Pubblichiamo l’intervista a Seth Godin uscita su la Repubblica a cura di Vittorio Emanuele Orlando in occasione della pubblicazione, in Italia del Carbon Almanac, libro nato da un progetto collettivo e volontario di cui Godin è protagonista, coordinatore e curatore.
Che cosa spinge un guru del marketing, che ha all’attivo libri che hanno venduto milioni di copie, da Questo è il marketing a La mucca viola, bestseller tradotti in più di 35 lingue; uno che ha un blog tra i più seguiti del web; uno che, in ultima analisi, ha avuto successo planetario proprio convincendo le persone a consumare di più, a convertirsi alla sostenibilità, ideando, coordinando e promuovendo in tutto il mondo una guida al cambiamento climatico? Lo chiediamo al protagonista, il 62enne Seth Godin mentre esce in Italia Carbon Almanac, nato da un post sul suo blog a seguito del quale ha mobilitato e coinvolto 300 persone, dagli scienziati – una quindicina di italiani – ai fumettisti, in più di 40 Paesi.
Perché un esperto di marketing diventa un attivista ambientale?
«Il marketing sta cambiando, racconta storie vere che si diffondono, che danno alle persone la possibilità di fare la differenza. E il clima ha un problema di marketing. Siamo stati convinti a credere a cose che semplicemente non sono vere e siamo stati persuasi a non fare nulla.
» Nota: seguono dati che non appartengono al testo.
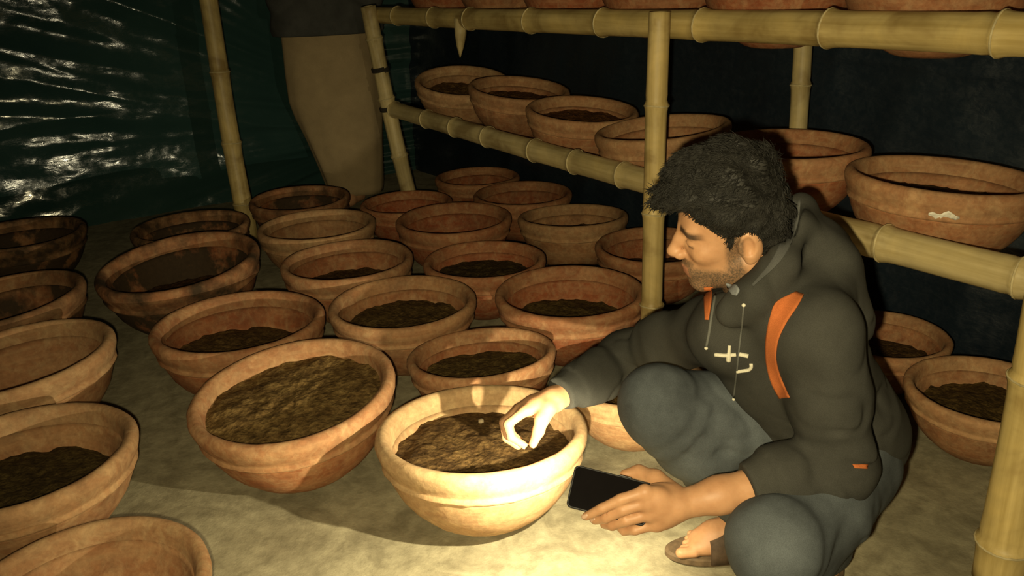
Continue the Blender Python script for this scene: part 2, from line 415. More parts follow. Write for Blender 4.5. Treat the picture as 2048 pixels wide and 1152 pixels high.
def bowl(label, x, y, R, level, col, tilt=(0, 0), z=0.0, soilc=(1, 1, 1), heap=0.0, group='terracotta bowls on the floor', rz=None):
    """level: soil height in the bowl's own units (None = empty); tilt: towards the camera, right side up (degrees)"""
    global bowl_n
    k = bowl_n % 4; s = R / 0.25; bowl_n += 1
    ta, tb = math.radians(tilt[0]), math.radians(tilt[1])
    dz = 0.075 * s * (abs(math.sin(ta)) + abs(math.sin(tb)))
    root = empty('terracotta_bowl', (x, y, z + dz), (ta, -tb, 0)); root.scale = (s, s, s)
    yaw = random.uniform(0, 6.28) if rz is None else rz
    for nm, me in (('bowl_wall', BV[k][0]), ('rim', BV[k][1])):
        o = obj(nm, me, root, rot=(0, 0, yaw))
        o.color = (*col, 1) if nm != 'rim' else (col[0] + 0.16, col[1] * 0.5, col[2] * 0.8, 1)
    if level:
        so = obj('soil', soil_mesh(level, heap, k), root, rot=(0, 0, random.uniform(-0.4, 0.4) if heap else yaw)); so.color = (*soilc, 1)
        so['label'] = 'lumpy brown soil filling'
    tag(root, label, 'bowl', group)
    return root
P_, S_, R_ = 0, 1, 2
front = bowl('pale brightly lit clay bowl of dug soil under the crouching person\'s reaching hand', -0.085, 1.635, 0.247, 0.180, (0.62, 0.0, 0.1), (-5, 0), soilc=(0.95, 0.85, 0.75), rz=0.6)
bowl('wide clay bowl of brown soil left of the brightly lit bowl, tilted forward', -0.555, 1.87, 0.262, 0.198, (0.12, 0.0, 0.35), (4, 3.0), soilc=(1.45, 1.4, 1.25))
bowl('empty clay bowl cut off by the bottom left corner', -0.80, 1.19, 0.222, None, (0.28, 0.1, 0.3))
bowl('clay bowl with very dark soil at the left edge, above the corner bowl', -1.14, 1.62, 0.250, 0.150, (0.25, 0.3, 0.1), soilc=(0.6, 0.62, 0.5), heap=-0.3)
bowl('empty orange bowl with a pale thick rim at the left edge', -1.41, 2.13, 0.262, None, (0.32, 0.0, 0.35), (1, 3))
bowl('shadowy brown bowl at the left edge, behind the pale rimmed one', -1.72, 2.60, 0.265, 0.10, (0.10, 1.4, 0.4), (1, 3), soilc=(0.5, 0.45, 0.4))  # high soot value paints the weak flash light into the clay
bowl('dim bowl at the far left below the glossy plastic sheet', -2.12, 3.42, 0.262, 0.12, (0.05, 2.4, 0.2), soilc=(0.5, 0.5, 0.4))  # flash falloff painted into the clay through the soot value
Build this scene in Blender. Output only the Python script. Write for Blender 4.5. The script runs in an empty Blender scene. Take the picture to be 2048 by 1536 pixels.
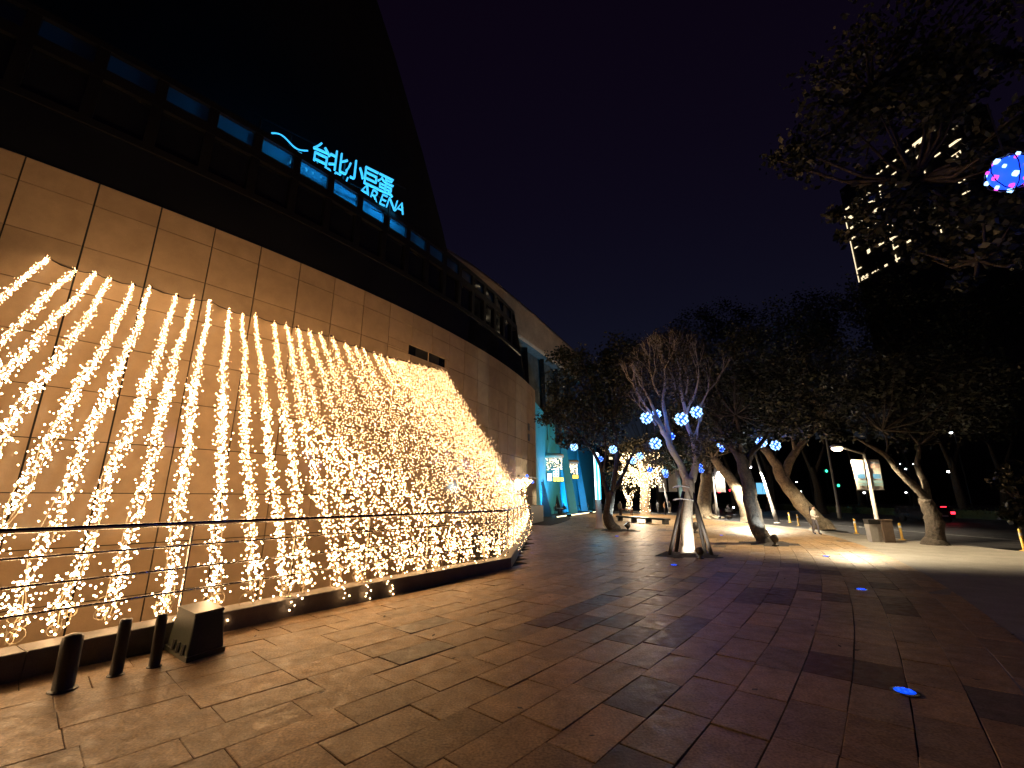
import bpy, math, random
from mathutils import Vector, Matrix, noise
random.seed(7)
R_ = random.random
U_ = random.uniform
scene = bpy.context.scene
COL = scene.collection

# ------------------------------------------------------------------ camera
CAM_H = 1.95
FPX = 880.0                      # focal length in pixels of a 2048 wide frame
PITCH = math.atan(228.0 / FPX)
cd = bpy.data.cameras.new('camera'); cam = bpy.data.objects.new('camera', cd); COL.objects.link(cam)
cd.sensor_width = 36.0; cd.lens = 36.0 * FPX / 2048.0
cd.clip_start = 0.05; cd.clip_end = 2000.0
cam.location = (0, 0, CAM_H); cam.rotation_euler = (math.pi / 2 + PITCH, 0, 0)
scene.camera = cam

# ------------------------------------------------------------------ night sky and moonlight
world = bpy.data.worlds.new('World'); scene.world = world; world.use_nodes = True
wn = world.node_tree; wn.nodes.clear()
w_out = wn.nodes.new('ShaderNodeOutputWorld'); w_bg = wn.nodes.new('ShaderNodeBackground')
w_sky = wn.nodes.new('ShaderNodeTexSky'); w_sky.sky_type = 'NISHITA'; w_sky.sun_disc = False
w_sky.sun_elevation = math.radians(-4.0); w_sky.sun_rotation = math.radians(10.0)
w_mul = wn.nodes.new('ShaderNodeMix'); w_mul.data_type = 'RGBA'; w_mul.blend_type = 'MULTIPLY'; w_mul.inputs[0].default_value = 1.0
w_mul.inputs[7].default_value = (0.045, 0.075, 0.12, 1)
w_add = wn.nodes.new('ShaderNodeMix'); w_add.data_type = 'RGBA'; w_add.blend_type = 'ADD'; w_add.inputs[0].default_value = 1.0
w_add.inputs[7].default_value = (0.0024, 0.0001, 0.0022, 1)      # city glow over the whole dome
wn.links.new(w_sky.outputs[0], w_mul.inputs[6]); wn.links.new(w_mul.outputs[2], w_add.inputs[6])
wn.links.new(w_add.outputs[2], w_bg.inputs[0]); w_bg.inputs[1].default_value = 1.0
wn.links.new(w_bg.outputs[0], w_out.inputs[0])
sl = bpy.data.lights.new('moon', 'SUN'); sl.energy = 0.004; sl.angle = math.radians(0.5); sl.color = (1, .93, .85)
so = bpy.data.objects.new('moon', sl); COL.objects.link(so); so.rotation_euler = (math.radians(50), 0, math.radians(-20))

vs = scene.view_settings
vs.view_transform = 'Standard'; vs.look = 'None'; vs.exposure = 0.0; vs.gamma = 1.0; vs.use_curve_mapping = False
scene.render.engine = 'CYCLES'
scene.cycles.use_denoising = True
scene.cycles.max_bounces = 6; scene.cycles.diffuse_bounces = 3; scene.cycles.glossy_bounces = 3
scene.cycles.transparent_max_bounces = 10
scene.cycles.sample_clamp_indirect = 4.0

# ------------------------------------------------------------------ surveying helpers (a sight line to a point in the place)
def ray(u, v):
    x = (u - 1024) / FPX; y = (v - 768) / FPX
    return (x, math.cos(PITCH) + y * math.sin(PITCH), math.sin(PITCH) - y * math.cos(PITCH))
def gp(u, v, z=0.0):
    d = ray(u, v); t = (z - CAM_H) / d[2]
    return Vector((d[0] * t, d[1] * t, z))
def atY(u, v, Y):
    d = ray(u, v); t = Y / d[1]
    return Vector((d[0] * t, Y, CAM_H + d[2] * t))
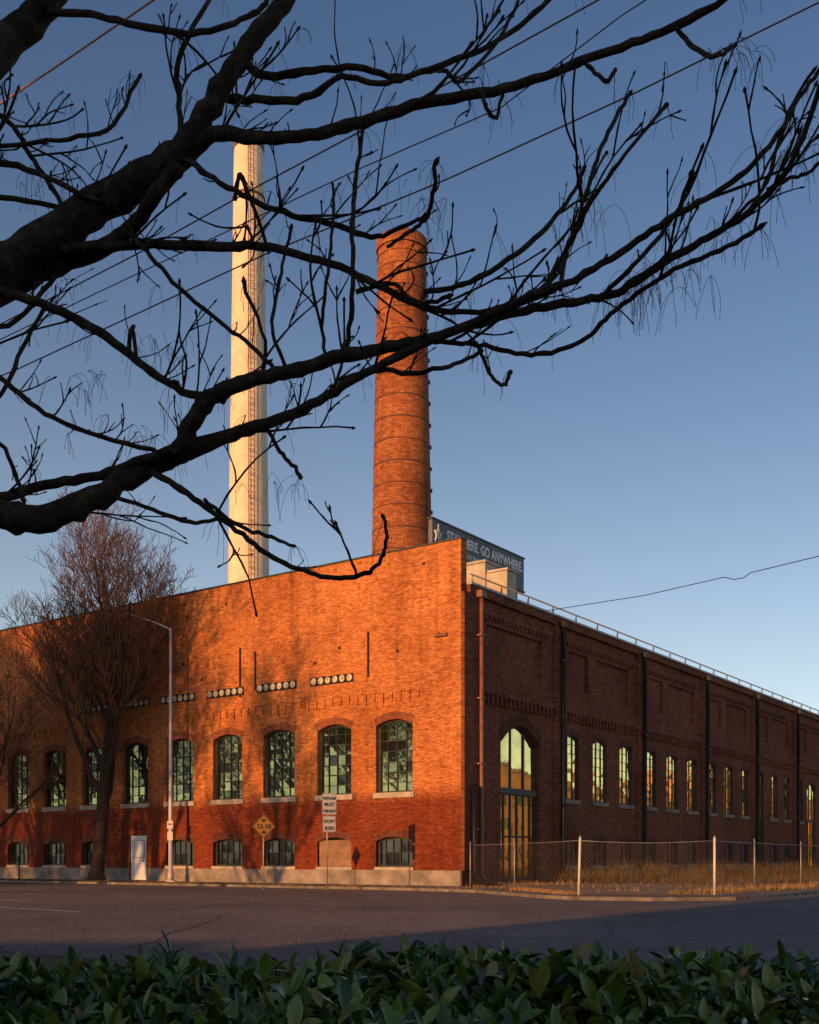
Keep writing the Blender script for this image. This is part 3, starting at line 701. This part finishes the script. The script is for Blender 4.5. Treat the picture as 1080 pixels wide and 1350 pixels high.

Se le persone sanno costa sta realmente accadendo possono fare scelte diverse. Questo è il progetto più importante della mia carriera: cosa c’è di più importante che mettere le mie conoscenze di marketing al servizio di un futuro migliore?».
Chi altro contribuisce al progetto?
«La magia di questo Almanacco è in uno dei nostri sottotitoli: “Controlla il nostro lavoro. Non prendere queste parole per oro colato.” Di conseguenza, non avevamo bisogno di esperti di clima nel gruppo (anche se ne avevamo molti). Ciò di cui avevamo bisogno erano persone che potessero prendere i dati, i documenti e i fatti e raccoglierli, organizzarli e renderli comprensibili. Abbiamo designer, esperti di grafica, matematici, leader di comunità e, soprattutto, persone come me e come voi».
Perché la formula dell’almanacco?
«Gli almanacchi sono raccolte di verità. Sono intrinsecamente disordinati, in quanto una raccolta di fatti non può mai essere perfettamente organizzata. Adoro gli almanacchi perché possono essere sfogliati in qualsiasi modo scegliamo, non c’è un inizio o una fine».
Come concilia il suo essere un’autorità nel campo del marketing con il fatto che il nostro modello di consumo va ripensato profondamente?
«Semplice: sono un ipocrita e lo sono anche tutti gli altri. Ma se aspettiamo un perfetto organizzatore o leader o anche un partecipante senza macchia, aspetteremo molto tempo. Come scrive Brian Eno nell’Almanacco: “Si cerca di evitare l’ipocrisia, ma non è il peccato peggiore. Il compromesso è inevitabile, e infatti dovrebbe essere incoraggiato”. Il pianeta non ha bisogno che smettiamo di consumare. Ha bisogno di noi per valutare il carbonio in modo equo. Abbiamo tutto ciò che serve per risolvere questo problema, e possiamo farlo cambiando il modo in cui consumiamo invece di decidere di vivere in una grotta senza fare nulla».